__WHAT TO WORK ON__
Copy each entry as it stands, leaving nothing out.

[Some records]
[START]

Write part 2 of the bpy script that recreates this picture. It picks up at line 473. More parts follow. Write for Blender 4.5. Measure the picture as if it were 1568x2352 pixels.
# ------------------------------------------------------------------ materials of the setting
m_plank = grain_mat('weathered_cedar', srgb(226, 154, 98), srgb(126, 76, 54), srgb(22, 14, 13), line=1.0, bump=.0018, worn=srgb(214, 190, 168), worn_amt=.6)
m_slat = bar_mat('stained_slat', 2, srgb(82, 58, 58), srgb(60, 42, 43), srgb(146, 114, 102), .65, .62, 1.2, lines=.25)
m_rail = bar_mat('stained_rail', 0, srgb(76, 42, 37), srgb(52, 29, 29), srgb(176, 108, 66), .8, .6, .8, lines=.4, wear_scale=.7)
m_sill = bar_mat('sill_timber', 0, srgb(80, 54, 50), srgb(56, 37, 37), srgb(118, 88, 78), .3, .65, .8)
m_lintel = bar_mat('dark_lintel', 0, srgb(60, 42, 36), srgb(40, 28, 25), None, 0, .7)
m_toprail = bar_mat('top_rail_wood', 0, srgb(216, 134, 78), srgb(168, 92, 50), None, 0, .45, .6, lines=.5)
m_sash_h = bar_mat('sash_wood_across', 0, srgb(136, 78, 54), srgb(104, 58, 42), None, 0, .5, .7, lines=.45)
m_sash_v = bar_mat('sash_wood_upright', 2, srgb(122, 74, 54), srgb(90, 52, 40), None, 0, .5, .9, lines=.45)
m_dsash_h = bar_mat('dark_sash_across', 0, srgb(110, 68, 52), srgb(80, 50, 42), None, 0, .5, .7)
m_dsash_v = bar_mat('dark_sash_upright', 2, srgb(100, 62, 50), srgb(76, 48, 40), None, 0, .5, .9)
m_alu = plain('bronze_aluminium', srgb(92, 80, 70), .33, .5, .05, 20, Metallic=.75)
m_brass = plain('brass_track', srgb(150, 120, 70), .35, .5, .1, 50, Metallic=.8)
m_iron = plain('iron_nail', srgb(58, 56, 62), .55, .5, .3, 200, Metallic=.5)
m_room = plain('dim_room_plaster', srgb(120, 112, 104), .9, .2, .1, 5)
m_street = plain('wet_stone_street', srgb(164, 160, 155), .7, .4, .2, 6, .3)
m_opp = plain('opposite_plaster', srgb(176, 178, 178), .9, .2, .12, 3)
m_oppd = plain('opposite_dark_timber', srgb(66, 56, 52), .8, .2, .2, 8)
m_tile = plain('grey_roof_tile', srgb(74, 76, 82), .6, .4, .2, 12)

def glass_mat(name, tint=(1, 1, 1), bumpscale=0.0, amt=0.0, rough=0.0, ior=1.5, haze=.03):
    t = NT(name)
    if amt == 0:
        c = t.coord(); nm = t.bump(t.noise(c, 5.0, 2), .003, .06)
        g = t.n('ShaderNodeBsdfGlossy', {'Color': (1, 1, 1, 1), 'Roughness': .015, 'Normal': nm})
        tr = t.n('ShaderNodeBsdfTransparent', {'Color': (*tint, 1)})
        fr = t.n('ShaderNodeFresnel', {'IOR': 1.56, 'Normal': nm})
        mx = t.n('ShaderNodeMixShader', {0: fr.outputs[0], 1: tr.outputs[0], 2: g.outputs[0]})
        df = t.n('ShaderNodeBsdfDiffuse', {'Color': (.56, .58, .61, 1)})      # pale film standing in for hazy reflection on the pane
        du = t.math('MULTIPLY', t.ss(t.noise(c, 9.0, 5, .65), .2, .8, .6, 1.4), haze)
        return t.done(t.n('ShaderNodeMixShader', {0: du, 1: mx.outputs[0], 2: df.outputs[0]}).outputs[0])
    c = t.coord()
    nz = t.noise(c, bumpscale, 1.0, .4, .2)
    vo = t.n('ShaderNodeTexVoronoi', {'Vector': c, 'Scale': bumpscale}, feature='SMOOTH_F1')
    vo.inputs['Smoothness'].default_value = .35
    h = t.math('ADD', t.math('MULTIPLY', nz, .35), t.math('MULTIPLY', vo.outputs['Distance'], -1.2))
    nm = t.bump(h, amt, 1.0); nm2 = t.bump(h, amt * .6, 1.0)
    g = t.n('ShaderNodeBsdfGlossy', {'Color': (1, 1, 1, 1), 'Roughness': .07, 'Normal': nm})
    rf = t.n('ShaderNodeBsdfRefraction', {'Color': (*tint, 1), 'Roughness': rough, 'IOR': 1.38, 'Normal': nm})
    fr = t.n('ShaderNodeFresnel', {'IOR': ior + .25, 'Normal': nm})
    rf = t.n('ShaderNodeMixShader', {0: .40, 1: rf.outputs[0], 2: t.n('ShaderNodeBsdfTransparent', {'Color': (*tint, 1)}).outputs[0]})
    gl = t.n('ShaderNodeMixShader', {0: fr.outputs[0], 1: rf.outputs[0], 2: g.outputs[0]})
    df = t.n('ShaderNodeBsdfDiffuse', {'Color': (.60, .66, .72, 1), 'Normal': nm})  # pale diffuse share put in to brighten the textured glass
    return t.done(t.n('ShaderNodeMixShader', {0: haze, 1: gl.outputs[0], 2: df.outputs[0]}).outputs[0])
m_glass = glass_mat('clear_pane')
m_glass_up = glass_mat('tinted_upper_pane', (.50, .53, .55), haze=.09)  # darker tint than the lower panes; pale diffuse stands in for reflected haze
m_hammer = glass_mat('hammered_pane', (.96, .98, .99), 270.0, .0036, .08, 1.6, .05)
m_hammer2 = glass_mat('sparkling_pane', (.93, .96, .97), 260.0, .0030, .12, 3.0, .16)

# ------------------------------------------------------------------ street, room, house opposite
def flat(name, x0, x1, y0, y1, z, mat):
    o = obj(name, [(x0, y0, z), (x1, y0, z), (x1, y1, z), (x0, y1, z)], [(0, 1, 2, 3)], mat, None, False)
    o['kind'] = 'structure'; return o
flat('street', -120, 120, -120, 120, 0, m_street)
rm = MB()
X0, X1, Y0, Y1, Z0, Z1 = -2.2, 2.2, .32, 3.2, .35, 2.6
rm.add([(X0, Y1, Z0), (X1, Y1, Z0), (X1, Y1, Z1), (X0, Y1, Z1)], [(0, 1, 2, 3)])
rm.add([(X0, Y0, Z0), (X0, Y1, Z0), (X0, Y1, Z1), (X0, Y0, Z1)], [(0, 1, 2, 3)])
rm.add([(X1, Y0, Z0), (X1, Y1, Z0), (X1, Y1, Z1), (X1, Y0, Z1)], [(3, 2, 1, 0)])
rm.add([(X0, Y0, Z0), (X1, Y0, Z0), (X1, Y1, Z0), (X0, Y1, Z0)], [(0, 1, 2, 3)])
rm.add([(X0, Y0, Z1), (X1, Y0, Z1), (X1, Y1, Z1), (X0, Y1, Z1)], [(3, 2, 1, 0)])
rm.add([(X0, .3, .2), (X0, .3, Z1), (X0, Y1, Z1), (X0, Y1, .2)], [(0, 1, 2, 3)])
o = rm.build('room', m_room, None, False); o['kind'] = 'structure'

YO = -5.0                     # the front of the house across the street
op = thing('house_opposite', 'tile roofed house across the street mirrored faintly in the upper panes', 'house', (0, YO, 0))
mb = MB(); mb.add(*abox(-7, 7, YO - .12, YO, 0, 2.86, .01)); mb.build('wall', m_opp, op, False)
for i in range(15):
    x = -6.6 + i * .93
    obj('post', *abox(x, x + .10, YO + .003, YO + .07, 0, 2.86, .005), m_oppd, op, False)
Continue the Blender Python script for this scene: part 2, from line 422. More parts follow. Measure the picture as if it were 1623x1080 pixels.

[END]

__ANSWER FOR THIS EXERCISE__
Write part 2 of the bpy script that recreates this picture. It picks up at line 473. More parts follow. Write for Blender 4.5. Measure the picture as if it were 1568x2352 pixels.
# ------------------------------------------------------------------ materials of the setting
m_plank = grain_mat('weathered_cedar', srgb(226, 154, 98), srgb(126, 76, 54), srgb(22, 14, 13), line=1.0, bump=.0018, worn=srgb(214, 190, 168), worn_amt=.6)
m_slat = bar_mat('stained_slat', 2, srgb(82, 58, 58), srgb(60, 42, 43), srgb(146, 114, 102), .65, .62, 1.2, lines=.25)
m_rail = bar_mat('stained_rail', 0, srgb(76, 42, 37), srgb(52, 29, 29), srgb(176, 108, 66), .8, .6, .8, lines=.4, wear_scale=.7)
m_sill = bar_mat('sill_timber', 0, srgb(80, 54, 50), srgb(56, 37, 37), srgb(118, 88, 78), .3, .65, .8)
m_lintel = bar_mat('dark_lintel', 0, srgb(60, 42, 36), srgb(40, 28, 25), None, 0, .7)
m_toprail = bar_mat('top_rail_wood', 0, srgb(216, 134, 78), srgb(168, 92, 50), None, 0, .45, .6, lines=.5)
m_sash_h = bar_mat('sash_wood_across', 0, srgb(136, 78, 54), srgb(104, 58, 42), None, 0, .5, .7, lines=.45)
m_sash_v = bar_mat('sash_wood_upright', 2, srgb(122, 74, 54), srgb(90, 52, 40), None, 0, .5, .9, lines=.45)
m_dsash_h = bar_mat('dark_sash_across', 0, srgb(110, 68, 52), srgb(80, 50, 42), None, 0, .5, .7)
m_dsash_v = bar_mat('dark_sash_upright', 2, srgb(100, 62, 50), srgb(76, 48, 40), None, 0, .5, .9)
m_alu = plain('bronze_aluminium', srgb(92, 80, 70), .33, .5, .05, 20, Metallic=.75)
m_brass = plain('brass_track', srgb(150, 120, 70), .35, .5, .1, 50, Metallic=.8)
m_iron = plain('iron_nail', srgb(58, 56, 62), .55, .5, .3, 200, Metallic=.5)
m_room = plain('dim_room_plaster', srgb(120, 112, 104), .9, .2, .1, 5)
m_street = plain('wet_stone_street', srgb(164, 160, 155), .7, .4, .2, 6, .3)
m_opp = plain('opposite_plaster', srgb(176, 178, 178), .9, .2, .12, 3)
m_oppd = plain('opposite_dark_timber', srgb(66, 56, 52), .8, .2, .2, 8)
m_tile = plain('grey_roof_tile', srgb(74, 76, 82), .6, .4, .2, 12)

def glass_mat(name, tint=(1, 1, 1), bumpscale=0.0, amt=0.0, rough=0.0, ior=1.5, haze=.03):
    t = NT(name)
    if amt == 0:
        c = t.coord(); nm = t.bump(t.noise(c, 5.0, 2), .003, .06)
        g = t.n('ShaderNodeBsdfGlossy', {'Color': (1, 1, 1, 1), 'Roughness': .015, 'Normal': nm})
        tr = t.n('ShaderNodeBsdfTransparent', {'Color': (*tint, 1)})
        fr = t.n('ShaderNodeFresnel', {'IOR': 1.56, 'Normal': nm})
        mx = t.n('ShaderNodeMixShader', {0: fr.outputs[0], 1: tr.outputs[0], 2: g.outputs[0]})
        df = t.n('ShaderNodeBsdfDiffuse', {'Color': (.56, .58, .61, 1)})      # pale film standing in for hazy reflection on the pane
        du = t.math('MULTIPLY', t.ss(t.noise(c, 9.0, 5, .65), .2, .8, .6, 1.4), haze)
        return t.done(t.n('ShaderNodeMixShader', {0: du, 1: mx.outputs[0], 2: df.outputs[0]}).outputs[0])
    c = t.coord()
    nz = t.noise(c, bumpscale, 1.0, .4, .2)
    vo = t.n('ShaderNodeTexVoronoi', {'Vector': c, 'Scale': bumpscale}, feature='SMOOTH_F1')
    vo.inputs['Smoothness'].default_value = .35
    h = t.math('ADD', t.math('MULTIPLY', nz, .35), t.math('MULTIPLY', vo.outputs['Distance'], -1.2))
    nm = t.bump(h, amt, 1.0); nm2 = t.bump(h, amt * .6, 1.0)
    g = t.n('ShaderNodeBsdfGlossy', {'Color': (1, 1, 1, 1), 'Roughness': .07, 'Normal': nm})
    rf = t.n('ShaderNodeBsdfRefraction', {'Color': (*tint, 1), 'Roughness': rough, 'IOR': 1.38, 'Normal': nm})
    fr = t.n('ShaderNodeFresnel', {'IOR': ior + .25, 'Normal': nm})
    rf = t.n('ShaderNodeMixShader', {0: .40, 1: rf.outputs[0], 2: t.n('ShaderNodeBsdfTransparent', {'Color': (*tint, 1)}).outputs[0]})
    gl = t.n('ShaderNodeMixShader', {0: fr.outputs[0], 1: rf.outputs[0], 2: g.outputs[0]})
    df = t.n('ShaderNodeBsdfDiffuse', {'Color': (.60, .66, .72, 1), 'Normal': nm})  # pale diffuse share put in to brighten the textured glass
    return t.done(t.n('ShaderNodeMixShader', {0: haze, 1: gl.outputs[0], 2: df.outputs[0]}).outputs[0])
m_glass = glass_mat('clear_pane')
m_glass_up = glass_mat('tinted_upper_pane', (.50, .53, .55), haze=.09)  # darker tint than the lower panes; pale diffuse stands in for reflected haze
m_hammer = glass_mat('hammered_pane', (.96, .98, .99), 270.0, .0036, .08, 1.6, .05)
m_hammer2 = glass_mat('sparkling_pane', (.93, .96, .97), 260.0, .0030, .12, 3.0, .16)

# ------------------------------------------------------------------ street, room, house opposite
def flat(name, x0, x1, y0, y1, z, mat):
    o = obj(name, [(x0, y0, z), (x1, y0, z), (x1, y1, z), (x0, y1, z)], [(0, 1, 2, 3)], mat, None, False)
    o['kind'] = 'structure'; return o
flat('street', -120, 120, -120, 120, 0, m_street)
rm = MB()
X0, X1, Y0, Y1, Z0, Z1 = -2.2, 2.2, .32, 3.2, .35, 2.6
rm.add([(X0, Y1, Z0), (X1, Y1, Z0), (X1, Y1, Z1), (X0, Y1, Z1)], [(0, 1, 2, 3)])
rm.add([(X0, Y0, Z0), (X0, Y1, Z0), (X0, Y1, Z1), (X0, Y0, Z1)], [(0, 1, 2, 3)])
rm.add([(X1, Y0, Z0), (X1, Y1, Z0), (X1, Y1, Z1), (X1, Y0, Z1)], [(3, 2, 1, 0)])
rm.add([(X0, Y0, Z0), (X1, Y0, Z0), (X1, Y1, Z0), (X0, Y1, Z0)], [(0, 1, 2, 3)])
rm.add([(X0, Y0, Z1), (X1, Y0, Z1), (X1, Y1, Z1), (X0, Y1, Z1)], [(3, 2, 1, 0)])
rm.add([(X0, .3, .2), (X0, .3, Z1), (X0, Y1, Z1), (X0, Y1, .2)], [(0, 1, 2, 3)])
o = rm.build('room', m_room, None, False); o['kind'] = 'structure'

YO = -5.0                     # the front of the house across the street
op = thing('house_opposite', 'tile roofed house across the street mirrored faintly in the upper panes', 'house', (0, YO, 0))
mb = MB(); mb.add(*abox(-7, 7, YO - .12, YO, 0, 2.86, .01)); mb.build('wall', m_opp, op, False)
for i in range(15):
    x = -6.6 + i * .93
    obj('post', *abox(x, x + .10, YO + .003, YO + .07, 0, 2.86, .005), m_oppd, op, False)
Continue the Blender Python script for this scene: part 2, from line 422. More parts follow. Measure the picture as if it were 1623x1080 pixels.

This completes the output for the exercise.